**WHAT YOU WILL DO**
State how many lines of the listing below include the word "script". Give only the number.

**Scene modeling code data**

* Start *

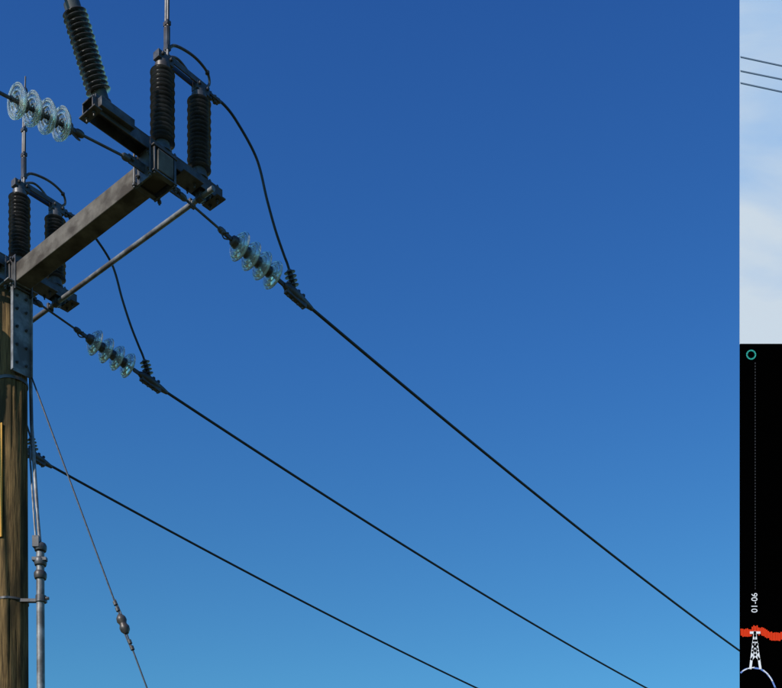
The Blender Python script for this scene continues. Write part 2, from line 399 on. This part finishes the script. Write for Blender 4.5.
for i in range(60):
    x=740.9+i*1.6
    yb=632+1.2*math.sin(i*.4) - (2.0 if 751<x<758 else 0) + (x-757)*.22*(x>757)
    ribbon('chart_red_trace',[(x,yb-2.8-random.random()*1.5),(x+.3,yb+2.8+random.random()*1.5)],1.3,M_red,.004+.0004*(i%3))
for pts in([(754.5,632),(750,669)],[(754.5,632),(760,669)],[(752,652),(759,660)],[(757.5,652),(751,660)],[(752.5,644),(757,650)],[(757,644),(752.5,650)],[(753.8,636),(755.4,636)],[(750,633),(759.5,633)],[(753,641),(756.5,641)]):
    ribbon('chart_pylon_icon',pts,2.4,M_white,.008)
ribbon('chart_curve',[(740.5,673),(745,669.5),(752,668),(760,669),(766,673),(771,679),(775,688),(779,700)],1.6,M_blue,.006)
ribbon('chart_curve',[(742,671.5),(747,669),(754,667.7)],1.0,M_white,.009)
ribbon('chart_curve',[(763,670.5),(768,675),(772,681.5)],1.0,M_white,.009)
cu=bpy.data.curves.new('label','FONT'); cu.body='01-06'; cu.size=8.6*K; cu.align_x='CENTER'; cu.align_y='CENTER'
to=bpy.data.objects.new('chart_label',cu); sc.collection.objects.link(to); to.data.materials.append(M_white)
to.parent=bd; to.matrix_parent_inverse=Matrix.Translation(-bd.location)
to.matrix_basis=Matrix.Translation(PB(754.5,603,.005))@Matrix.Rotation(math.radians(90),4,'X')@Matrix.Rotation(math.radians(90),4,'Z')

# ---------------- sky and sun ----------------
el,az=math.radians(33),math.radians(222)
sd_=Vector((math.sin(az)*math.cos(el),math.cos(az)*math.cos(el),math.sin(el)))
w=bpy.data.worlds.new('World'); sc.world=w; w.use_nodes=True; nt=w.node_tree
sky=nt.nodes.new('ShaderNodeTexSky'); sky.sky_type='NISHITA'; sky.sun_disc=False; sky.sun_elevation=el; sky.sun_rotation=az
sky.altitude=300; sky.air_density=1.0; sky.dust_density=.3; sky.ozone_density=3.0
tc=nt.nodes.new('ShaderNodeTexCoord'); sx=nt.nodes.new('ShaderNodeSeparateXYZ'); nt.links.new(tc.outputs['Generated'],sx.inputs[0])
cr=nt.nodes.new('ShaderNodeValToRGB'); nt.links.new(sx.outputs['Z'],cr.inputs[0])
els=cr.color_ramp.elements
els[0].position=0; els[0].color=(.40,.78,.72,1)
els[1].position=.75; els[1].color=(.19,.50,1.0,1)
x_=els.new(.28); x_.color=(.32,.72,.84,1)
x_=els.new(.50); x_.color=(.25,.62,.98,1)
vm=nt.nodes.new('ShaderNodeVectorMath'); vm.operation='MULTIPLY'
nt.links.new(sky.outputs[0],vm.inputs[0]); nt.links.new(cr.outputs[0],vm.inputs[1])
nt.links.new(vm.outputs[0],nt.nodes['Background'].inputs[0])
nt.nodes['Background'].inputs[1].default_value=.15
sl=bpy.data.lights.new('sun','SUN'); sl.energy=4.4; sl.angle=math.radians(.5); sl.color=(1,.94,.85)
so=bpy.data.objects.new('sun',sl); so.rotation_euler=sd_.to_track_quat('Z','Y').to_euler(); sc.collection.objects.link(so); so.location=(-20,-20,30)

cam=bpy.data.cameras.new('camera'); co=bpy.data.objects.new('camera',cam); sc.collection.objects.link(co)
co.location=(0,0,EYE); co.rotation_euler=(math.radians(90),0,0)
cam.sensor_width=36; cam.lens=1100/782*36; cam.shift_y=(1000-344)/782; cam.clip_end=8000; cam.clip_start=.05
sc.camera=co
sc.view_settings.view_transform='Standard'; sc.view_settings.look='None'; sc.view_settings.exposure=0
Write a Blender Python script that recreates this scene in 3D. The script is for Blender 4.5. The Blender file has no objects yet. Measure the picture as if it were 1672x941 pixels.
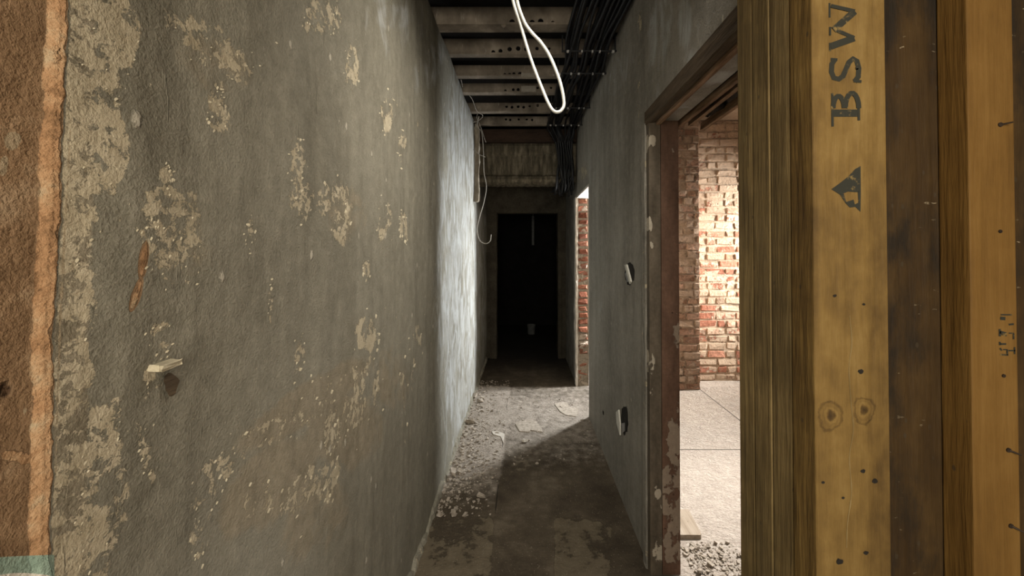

* End *

**COMPLETED TASK**
2